As a finale to the season ending though, really the episode is only just OK. The arrival in the new galaxy, the challenges of that galaxy, the fact that they have descendants living in the galaxy -- all of that is swept away by the decision to skip the rest of the galaxy. I find myself sympathizing with Rush: you can’t help thinking you’re missing out on the journey. Moreover, it kind of makes what happened in this galaxy all rather meaningless. It got too hard so we got out of Dodge. It’s just not satisfying although I appreciate if they’d gotten a third season it would have allowed for exploring a whole new galaxy.

Exploring new galaxies, whether our own or others, has been the journey the Stargate franchise has taken since Stargate SG-1 reopened the Stargate in 1997. “Gauntlet” isn’t a bad way to say goodbye at all. It has humans just like us overcoming alien threats to survive and find their way; it shows the crew as a team because a team, military and civilian, soldier and scientist, has always been at the heart of the franchise. Symbolically it shows the lights going out, everything going into stasis, but the journey continuing: the hope that one day everything will come back to life again.
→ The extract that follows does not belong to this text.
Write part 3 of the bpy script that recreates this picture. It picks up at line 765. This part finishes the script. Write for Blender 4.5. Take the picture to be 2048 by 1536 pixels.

So, no: it’s not a bad way to end it.

If I’d had three wishes though, it would have been that they could have gotten one of the SG-1 cast back for a final scene on Earth showing the Stargate programme continuing in fiction if not reality; that we could have had something to show what was going on with the characters that we’ve followed for so long both SG-1 and in Stargate Atlantis; that the show wasn’t cancelled at all.

It’s a shame that Universe is undoubtedly going to be blamed by parts of the fandom for ending the franchise but it’s not a bad show and had Syfy had the courage to stay with it, I am certain it would have turned things around rating-wise in its third season. Universe deserves better than to be simply remembered as the show that ended this era of the Stargate franchise.

Brad Wright and his many co-producers deserve a lot of credit for their long custodianship of the franchise. While I might not have agreed with every decision made, every storyline pursued or not pursued, he and the whole Stargate team have provided me with hours of entertainment for which I say a grateful thank you. But I can’t deny that a part of me is secretly hopeful that the Stargate won’t be silent for too long.